Cuando, hace dos años, mas de 150 intelectuales y activistas firmaron un manifiesto contra la cultura de la cancelación, estalló una polémica sin precedentes que vino a avalar las advertencias de estas personalidades. Noam Chomsky, Gloria Steinem, Margaret Atwood, Salman Rushdie y J. K. Rowling, entre otros, venían a decir que la presidencia de Donald Trump era una amenaza para la democracia, pero que la respuesta que se daba en muchas ocasiones caía en el dogma y en la coacción ideológica. Algo que la extrema derecha estaba aprovechando en su favor. Un efecto bumerán, en definitiva, que alerta de las consecuencias de una excesiva ideologización.

Salvando las distancias, la gestión de Ada Colau al frente del Ayuntamiento de Barcelona se ha caracterizado desde sus inicios por un dogmatismo que ha favorecido el populismo y la intransigencia. Esta semana se anunciaba una candidatura a la alcaldía de la ciudad que, sin modelo de ciudad, sin programa político, se presenta como anticolauista. Desconozco quién está detrás de esa lista de detractores de la alcaldesa. Como tampoco puedo calibrar sus posibilidades de éxito. Quizá es una anécdota en tiempos de precampaña. Pero que haya personas, entidades o partidos que exhiban la etiqueta de anticolauista demuestra hasta qué punto abusar de los personalismos y las doctrinas genera polarización.
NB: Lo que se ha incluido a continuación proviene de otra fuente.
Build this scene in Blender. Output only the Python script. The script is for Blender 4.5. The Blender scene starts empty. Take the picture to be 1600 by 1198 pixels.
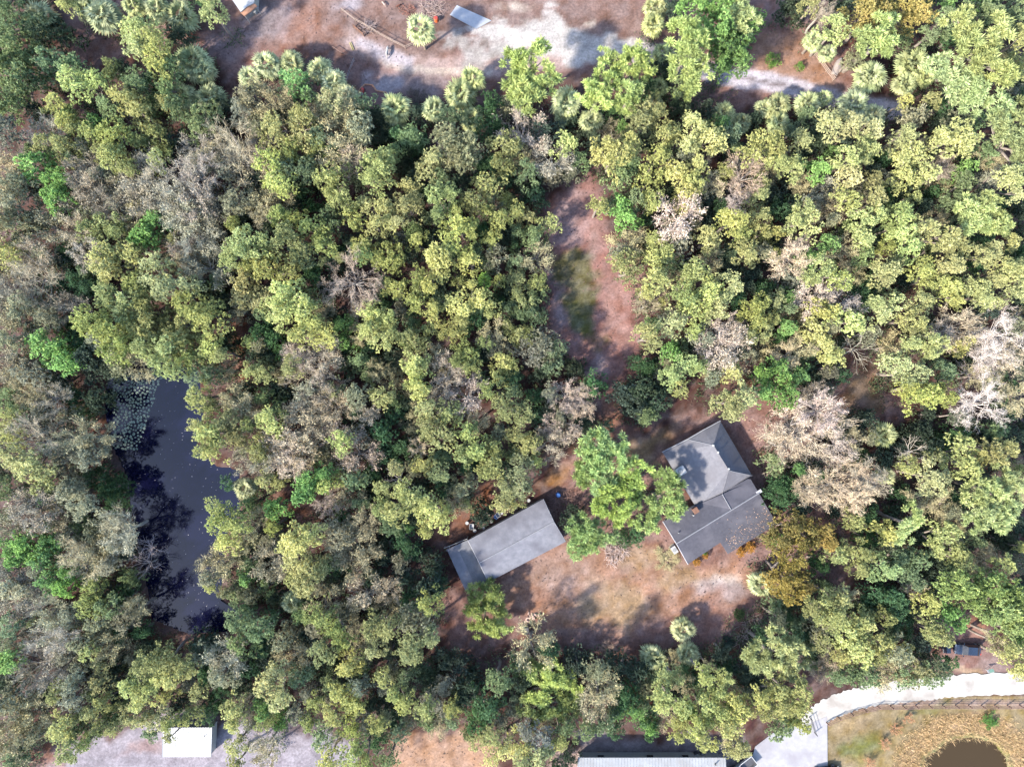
import bpy, bmesh, math, random
import numpy as np
from mathutils import Vector, Matrix, Quaternion

random.seed(7)
rng = np.random.default_rng(11)
R = math.radians
SC = bpy.context.scene
COL = SC.collection

# ------------------------------------------------------------------ camera, sky, sun, exposure
S = 0.105                 # metres on the ground for one pixel of the 1600 x 1198 photograph
H = 117.0                 # height of the drone
cam_d = bpy.data.cameras.new('camera')
cam = bpy.data.objects.new('camera', cam_d)
COL.objects.link(cam)
cam.location = (0, 0, H)
cam.rotation_euler = (0, 0, 0)
cam_d.sensor_width = 36.0
cam_d.lens = 18.0 / (800 * S / H)
cam_d.clip_end = 3000
SC.camera = cam

SHADOW_ANGLE = R(36)      # shadows run up and to the right in the picture
SUN_ELEV = R(38)
to_sun = Vector((-math.cos(SHADOW_ANGLE) * math.cos(SUN_ELEV), -math.sin(SHADOW_ANGLE) * math.cos(SUN_ELEV), math.sin(SUN_ELEV)))
world = bpy.data.worlds.new('World')
SC.world = world
world.use_nodes = True
nt = world.node_tree
bg = nt.nodes['Background']
sky = nt.nodes.new('ShaderNodeTexSky')
sky.sky_type = 'NISHITA'
sky.sun_disc = False
sky.sun_elevation = SUN_ELEV
sky.sun_rotation = math.atan2(to_sun.x, to_sun.y)
nt.links.new(sky.outputs[0], bg.inputs[0])
bg.inputs[1].default_value = 0.15
sun_d = bpy.data.lights.new('sun', 'SUN')
sun_d.energy = 3.1
sun_d.angle = R(3.0)
sun_d.color = (1.0, 0.92, 0.785)
sun = bpy.data.objects.new('sun', sun_d)
COL.objects.link(sun)
sun.rotation_euler = to_sun.to_track_quat('Z', 'Y').to_euler()
SC.view_settings.view_transform = 'Standard'
SC.view_settings.look = 'None'
SC.view_settings.gamma = 1
SC.view_settings.exposure = 2.8
SC.render.engine = 'CYCLES'
SC.cycles.max_bounces = 6
SC.cycles.diffuse_bounces = 3
SC.cycles.glossy_bounces = 2
SC.cycles.transmission_bounces = 3
SC.cycles.transparent_max_bounces = 6

# ------------------------------------------------------------------ helpers
def P(x, y, z=0.0):
    """World point at height z that stands where the photograph's pixel (x, y) looks."""
    k = S * (H - z) / H
    return Vector(((x - 800) * k, (599 - y) * k, z))

def tag(o, label=None, cat=None, group=None, kind=None):
    if label: o['label'] = label
    if cat: o['category'] = cat
    if group: o['group'] = group
    if kind: o['kind'] = kind
    return o

def empty(name, loc, rz=0.0):
    o = bpy.data.objects.new(name, None)
    o.empty_display_size = 0.3
    COL.objects.link(o)
    o.location = loc
    o.rotation_euler = (0, 0, rz)
    return o

def link(name, me, parent=None, loc=None, rot=None, scale=None):
    o = bpy.data.objects.new(name, me)
    COL.objects.link(o)
    if parent is not None: o.parent = parent
    if loc is not None: o.location = loc
    if rot is not None: o.rotation_euler = rot
    if scale is not None: o.scale = scale
    return o

class MB:
    """Collects polygons and links them as ONE mesh object."""
    def __init__(s): s.v = []; s.f = []; s.m = []
    def poly(s, pts, m=0):
        n = len(s.v); s.v += [tuple(p) for p in pts]; s.f.append(tuple(range(n, n + len(pts)))); s.m.append(m)
        return s
    def box(s, c, size, rz=0.0, m=0, taper=1.0, tilt=None):
        hx, hy, hz = size[0] / 2, size[1] / 2, size[2] / 2
        n = len(s.v); q = Matrix.Rotation(rz, 3, 'Z')
        if tilt is not None: q = q @ tilt
        for z in (-1, 1):
            t = taper if z > 0 else 1.0
            for x, y in ((-1, -1), (1, -1), (1, 1), (-1, 1)):
                s.v.append(tuple(Vector(c) + q @ Vector((x * hx * t, y * hy * t, z * hz))))
        for f in ((3, 2, 1, 0), (4, 5, 6, 7), (0, 1, 5, 4), (1, 2, 6, 5), (2, 3, 7, 6), (3, 0, 4, 7)):
            s.f.append(tuple(n + i for i in f)); s.m.append(m)
        return s
    def tube(s, p0, p1, r0, r1=None, n=6, m=0, cap=True):
        p0, p1 = Vector(p0), Vector(p1); r1 = r0 if r1 is None else r1
        d = p1 - p0
        if d.length < 1e-6: return s
        q = d.to_track_quat('Z', 'Y'); a = len(s.v)
        for p, r in ((p0, r0), (p1, r1)):
            for i in range(n):
                t = 2 * math.pi * i / n
                s.v.append(tuple(p + q @ Vector((r * math.cos(t), r * math.sin(t), 0))))
        for i in range(n):
            j = (i + 1) % n
            s.f.append((a + i, a + j, a + n + j, a + n + i)); s.m.append(m)
        if cap:
            s.f.append(tuple(a + i for i in reversed(range(n)))); s.m.append(m)
            s.f.append(tuple(a + n + i for i in range(n))); s.m.append(m)
        return s
    def lathe(s, c, prof, n=12, m=0):
        a = len(s.v)
        for r, z in prof:
            for i in range(n):
                t = 2 * math.pi * i / n
                s.v.append((c[0] + r * math.cos(t), c[1] + r * math.sin(t), c[2] + z))
        for k in range(len(prof) - 1):
            for i in range(n):
                j = (i + 1) % n
                s.f.append((a + k * n + i, a + k * n + j, a + (k + 1) * n + j, a + (k + 1) * n + i)); s.m.append(m)
        s.f.append(tuple(a + i for i in reversed(range(n)))); s.m.append(m)
        s.f.append(tuple(a + (len(prof) - 1) * n + i for i in range(n))); s.m.append(m)
        return s
    def prism(s, pts, drop, m=0, side=None):
        """A slab: the polygon pts and a copy of it lower by drop, closed all round."""
        top = [Vector(p) for p in pts]; bot = [p - Vector((0, 0, drop)) for p in top]
        s.poly(top, m); s.poly(list(reversed(bot)), m if side is None else side)
        for i in range(len(top)):
            j = (i + 1) % len(top)
            s.poly([top[i], bot[i], bot[j], top[j]], m if side is None else side)
        return s
    def mesh(s, name, mats, smooth=False):
        me = bpy.data.meshes.new(name)
        me.from_pydata(s.v, [], s.f)
        for mt in (mats if isinstance(mats, (list, tuple)) else [mats]): me.materials.append(mt)
        me.polygons.foreach_set('material_index', s.m)
        if smooth: me.polygons.foreach_set('use_smooth', [True] * len(s.f))
        me.update()
        return me
    def build(s, name, mats, parent=None, smooth=False):
        o = link(name, s.mesh(name, mats, smooth))
        if parent is not None:
            o.parent = parent
            o.matrix_parent_inverse = parent_inv(parent)
        return o

def world_of(o):
    b = Matrix.LocRotScale(o.location, o.rotation_euler, o.scale)
    return b if o.parent is None else world_of(o.parent) @ o.matrix_parent_inverse @ b

def parent_inv(p):
    return world_of(p).inverted()

# ------------------------------------------------------------------ materials
def new_mat(name):
    m = bpy.data.materials.new(name); m.use_nodes = True
    return m, m.node_tree, m.node_tree.nodes['Principled BSDF']

def noise_mat(name, c0, c1, scale=2.0, rough=0.8, detail=6, bump=0.0, metal=0.0, spec=0.3, stretch=None, c2=None, scale2=0.35):
    m, t, b = new_mat(name)
    N, L = t.nodes, t.links
    tc = N.new('ShaderNodeTexCoord'); mp = N.new('ShaderNodeMapping')
    if stretch: mp.inputs['Scale'].default_value = stretch
    L.new(tc.outputs['Object'], mp.inputs['Vector'])
    n = N.new('ShaderNodeTexNoise'); n.inputs['Scale'].default_value = scale; n.inputs['Detail'].default_value = detail; n.inputs['Roughness'].default_value = 0.65
    L.new(mp.outputs[0], n.inputs['Vector'])
    r = N.new('ShaderNodeValToRGB')
    r.color_ramp.elements[0].position = 0.3; r.color_ramp.elements[1].position = 0.72
    r.color_ramp.elements[0].color = (*c0, 1); r.color_ramp.elements[1].color = (*c1, 1)
    L.new(n.outputs['Fac'], r.inputs['Fac'])
    out = r.outputs['Color']
    if c2:
        n2 = N.new('ShaderNodeTexNoise'); n2.inputs['Scale'].default_value = scale2; n2.inputs['Detail'].default_value = 5
        L.new(mp.outputs[0], n2.inputs['Vector'])
        rr = N.new('ShaderNodeMapRange'); rr.inputs[1].default_value = 0.45; rr.inputs[2].default_value = 0.68
        L.new(n2.outputs['Fac'], rr.inputs[0])
        mx = N.new('ShaderNodeMix'); mx.data_type = 'RGBA'
        L.new(rr.outputs[0], mx.inputs['Factor']); L.new(out, mx.inputs['A']); mx.inputs['B'].default_value = (*c2, 1)
        out = mx.outputs['Result']
    L.new(out, b.inputs['Base Color'])
    b.inputs['Roughness'].default_value = rough; b.inputs['Metallic'].default_value = metal
    b.inputs['Specular IOR Level'].default_value = spec
    if bump:
        bp = N.new('ShaderNodeBump'); bp.inputs['Strength'].default_value = bump; bp.inputs['Distance'].default_value = 0.05
        L.new(n.outputs['Fac'], bp.inputs['Height']); L.new(bp.outputs[0], b.inputs['Normal'])
    return m

def leaf_mat(name, translucent=0.3, rough=0.6, spread=1.0):
    """Leaf colour comes from the object's own colour, varied leaf by leaf with the mesh's tint."""
    m, t, b = new_mat(name)
    N, L = t.nodes, t.links
    oi = N.new('ShaderNodeObjectInfo')
    at = N.new('ShaderNodeAttribute'); at.attribute_name = 'tint'
    mr = N.new('ShaderNodeMapRange'); mr.inputs[3].default_value = 1.0 - 0.55 * spread; mr.inputs[4].default_value = 1.0 + 0.55 * spread
    L.new(at.outputs['Fac'], mr.inputs[0])
    mul = N.new('ShaderNodeVectorMath'); mul.operation = 'SCALE'
    L.new(oi.outputs['Color'], mul.inputs[0]); L.new(mr.outputs[0], mul.inputs['Scale'])
    hs = N.new('ShaderNodeHueSaturation')
    h = N.new('ShaderNodeMapRange'); h.inputs[3].default_value = 0.52; h.inputs[4].default_value = 0.487
    L.new(at.outputs['Fac'], h.inputs[0]); L.new(h.outputs[0], hs.inputs['Hue']); L.new(mul.outputs[0], hs.inputs['Color'])
    b.inputs['Roughness'].default_value = rough; b.inputs['Specular IOR Level'].default_value = 0.25
    L.new(hs.outputs[0], b.inputs['Base Color'])
    tr = N.new('ShaderNodeBsdfTranslucent'); L.new(hs.outputs[0], tr.inputs['Color'])
    mx = N.new('ShaderNodeMixShader'); mx.inputs[0].default_value = translucent
    L.new(b.outputs[0], mx.inputs[1]); L.new(tr.outputs[0], mx.inputs[2])
    L.new(mx.outputs[0], t.nodes['Material Output'].inputs['Surface'])
    return m

M = {}
M['leaf'] = leaf_mat('leaf', 0.45)
M['twig'] = leaf_mat('twig', 0.05, 0.8, 0.7)
M['bark'] = noise_mat('bark', (.07, .055, .047), (.17, .145, .125), 5, 0.9, bump=0.4, stretch=(3, 3, 0.6))
M['pale_bark'] = noise_mat('pale_bark', (.13, .115, .10), (.24, .215, .195), 5, 0.9, stretch=(3, 3, 0.6))
M['palm_bark'] = noise_mat('palm_bark', (.07, .055, .045), (.15, .12, .10), 6, 0.9, bump=0.4, stretch=(1, 1, 4))

# ------------------------------------------------------------------ ground: one sheet to the horizon
def axis(lo, hi, step, far):
    a = list(np.arange(lo, hi + 1e-6, step)); d = step
    while a[-1] < far: d *= 1.35; a.append(a[-1] + d)
    d = step
    while a[0] > -far: d *= 1.35; a.insert(0, a[0] - d)
    return np.array(a)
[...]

Cómo no iba a generar simpatía en 2015 una activista que defendía el derecho de la vivienda, joven y sin vicios políticos. Cómo no iba a suscitar una marea morada de apoyos, sobre todo metropolitanos, cuando los barceloneses vivían todavía los efectos de la crisis financiera, la gran recesión y los recortes del gasto público. Muchos fuimos tentados. La nueva política, tal como había hecho Ciudadanos por la derecha, irrumpía en la vida española por la izquierda de la mano de Podemos. También en Cataluña, donde el 15M había creado escuela entre los independentistas en su asedio al Parlament de 2011. Artur Mas, que había aterrizado ante las puertas del hemiciclo en helicóptero para saltar la barrera de los antisistema y anticapitalistas, se convirtió en el alumno más aventajado de esas formas de movilización social.

Lo de Mas es historia, pero Colau aspira a un tercer mandato sin haber distinguido durante estos siete años como alcaldesa entre el activismo y el cargo institucional. Entre la ideología y la gestión.

Colau no quiere coches ni turismo ni ampliación del aeropuerto. Relativiza los problemas de seguridad, incivismo y suciedad que hay en Barcelona, y asegura que el ayuntamiento no puede, por sí solo, garantizar el derecho a la vivienda. Podríamos coincidir con ella en todos estos aspectos, conocer sus motivos, empatizar incluso con algunas de esas causas. Pero el problema es que, y ahí está el dogmatismo, a Colau le cuesta dialogar. Le cuesta empatizar con los agentes económicos y sociales que ella considera enemigos o, como dijo en una reciente conferencia, defensores de un modelo caduco.

En esa resistencia a negociar o, al menos, a atender las razones del adversario, desconocemos cuál es en realidad su modelo de ciudad. Colau elude el debate sobre el aeropuerto, hermanándose con Ámsterdam, como si ambas ciudades fuera comparables en lo que respecta al flujo aéreo. Colau rechaza el turismo masificado, pero apenas tiene interlocución con sectores como el hotelero o el de la restauración para fomentar la calidad de la oferta, poniendo en el mismo saco al Ibex y la pequeña empresa. Quiere quitar protagonismo al coche, sin que en estos dos mandatos haya sido especialmente proactiva en promover la gran Barcelona, la que soñó Pasqual Maragall, la que genera sinergias metropolitanas en materia de transporte público, movilidad y vivienda.

Sí, en vivienda. La alcaldesa no quiere reducir el IBI porque, dice, no sirve de nada. Los impuestos sostienen el gasto social destinado a los más desfavorecidos, pero ante la crisis habitacional, no sería descabellado hablar de una reducción de ese impuesto municipal. O al menos plantear el debate. No todo es blanco o negro.

En fin, que la líder de los comunes nos lo está poniendo muy difícil a quienes defendemos la duda y la razón ante el dogma. Pero está allanando el terreno a una extrema derecha que se mueve bien en el terreno de la ideologización.

Dice la edil de Barcelona que ha puesto fin a la cultura del pelotazo. Y ahí es cuando se nos escapa una sonrisa al constatar que, efectivamente, son otros los que acceden ahora a las subvenciones y los cargos eventuales del ayuntamiento. Ver la paja en el ojo ajeno y no ver la viga en el nuestro también es populismo.